В изображении героя-интеллигента Фадеев опирался на собственное кредо, положительно отмеченное еще А.Воронским: "Нужно изображать человека во всей сложности, противоречивости и пестроте его мыслей и чувств.., совсем нет нужды красить героя одним цветом, дабы показать общественную ценность его поведения и его взглядов". Это относится прежде всего к изображению Левинсона, но немало общего с ним и у Мечика. Вопрос Левинсона самому себе при взгляде на Мечика: "Неужели я когда-нибудь был такой или похожий?" имеет под собой веские основания, на что уже обращала внимание современная критика. При всем том, что Левинсон убеждает себя в различиях: "Я не только много хотел, я многое мог", это лишь подчеркивает большую действенность его характера при явном сходстве натуры. Левинсон "страдает, терзается не меньше, чем Мечик, но молча, про себя. В его душе тоже вспыхивают "вскрики" слабовольного, впечатлительного Мечика. Но, едва родившись, они тут же гаснут по воле разума",- писал, например, И.Жуков.

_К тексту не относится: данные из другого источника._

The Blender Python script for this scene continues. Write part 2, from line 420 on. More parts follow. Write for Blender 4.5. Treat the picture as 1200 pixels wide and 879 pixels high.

Беда лишь в том, что сказав "А", критик не сказал "Б", поэтому получается, что только у Левинсона нравственный стержень здоров, а страдания и терзания Мечика в интерпретации Жукова "работают" лишь на негативную его характеристику, тогда как и Левинсон, и Мечик, в сущности, оба стоят над массой. Герой и масса символизируют два начала жизни - свободную индивидуальность и "роевое" начало. Конечно, еще Воронский писал: "Фадеев остался верен и своему классовому чутью. В основе романа как его эмоциональная доминанта лежит ощущение, утверждение, чтоиндивидуальная жизнь человека имеет смысл и ценность, оправдание и радость лишь, когда она неразрывно связана, спаяна с живым коллективом, его нуждами и тревогами".